Em texto incluído em "Art Since 1900", precisamente o dedicado a 1971, Benjamin Buchloh escreve que a crítica institucional, tal como formulada por Haacke e Buren, é um projecto que pode ser associado ao impacto das teorias críticas e pós-estruturalistas nas artes visuais: "Podemos dizer que para Haacke este efeito é evidentemente o legado do pensamento da Escola de Frankfurt e de Jürgen Habermas, enquanto para Buren é evidentemente o legado estruturalista e pós-estruturalista de Roland Barthes, Michel Foucault e Louis Althusser, que levaram a práticas artísticas que tomam em conta a inescapável sujeição da arte a interesses ideológicos." Porém, tudo isto parece distante, absorvido: passados 34 anos, o artista francês, já depois de consagrado com o Leão de Ouro da Bienal de Veneza (1986), volta ao Guggenheim com uma exposição intitulada "The Eye of the Storm" - Buren, que, em 2005, num diálogo com Olafur Eliasson publicado na revista "Artforum", declara a propósito de instituições como a Tate, o Centro Pompidou, o MoMa ou o Guggenheim: "Estes são certamente lugares onde expor ainda é um "plus", mas expor em quaisquer outros é como expor numa galeria ou seja lá onde for - não é uma coisa que indica que o teu trabalho é muito especial."

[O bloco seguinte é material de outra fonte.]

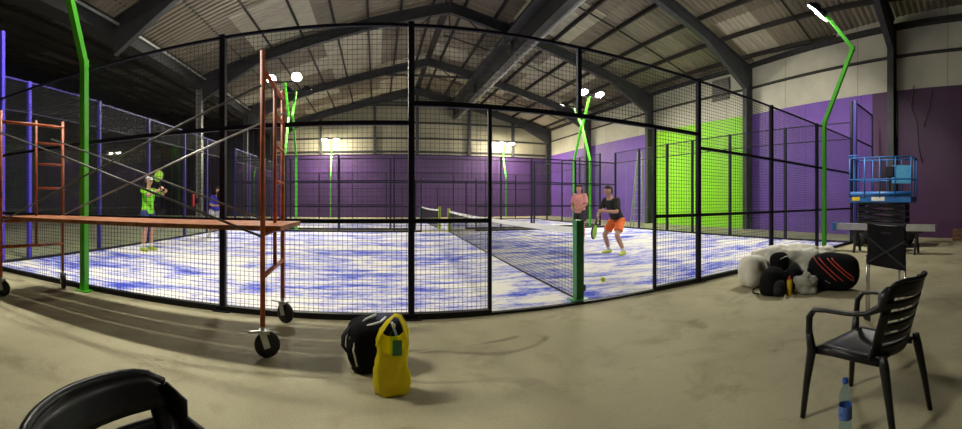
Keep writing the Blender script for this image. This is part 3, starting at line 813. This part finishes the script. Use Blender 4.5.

Serralves pertence porventura àqueles museus que ainda não foram atingidos pelo síndroma de que hoje sofre o Louvre, uma situação analisada recentemente por Pietro Citati em artigo publicado no "La Repubblica" : "Os oitomilhõesquinhentosecinquentamil visitantes [o número de entradas na instituição francesa, no ano passado] não são, na sua maioria, nada: não compreendem nada: não amam a pintura: não distinguem um Grünewald de um Caravaggio: não experimentam nenhuma alegria; e aborrecem-se mortalmente." Através desta poderosa crítica, o escritor italiano consegue atingir o cerne da actual questão: o divórcio absoluto entre o espectador e a obra de arte, confundindo-se esta cada vez mais com as necessidades básicas de compreensão do público - quanto mais divertida a experiência, melhor, chegando-se ao ponto de, numa das exposições realizadas este ano no Guggenheim, o artista Carsten Höller propor um espaço em que o visitante podia dormir por um preço que variava entre 259 (estudantes, só às segundas-feiras) e os 799 dólares (fins-de-semana), sendo-lhe ainda permitido circular pelos seis pisos da instituição durante a sua estada.
Comissariada por Guy Schraenen, a actual exposição dedicada a Daniel Buren pela biblioteca de Serralves - numa altura em que o museu comemora dez anos - é, por isso, uma excelente oportunidade para reflectir sobre os desígnios da instituição. Mais público, menos arte, parece ser a estratégia, na qual o marketing ganha cada vez mais território relativamente à investigação, ao saber.
Quanto aos livros e publicações expostos, aparecem transformados em "documentos" de uma época já desaparecida - alguns surgem sobre plintos, outros emoldurados, numa contradição absoluta relativa aos seus usos, como é o caso dos convites/cartazes usados nas intervenções realizadas pelo artista no Wide White Space, em Antuérpia, entre 1969 e 1974. Há um envelhecimento precoce em muitos destes domesticados objectos, talvez porque se quis andar demasiado depressa, sem pensar nas consequências desse movimento: a ineficácia crítica.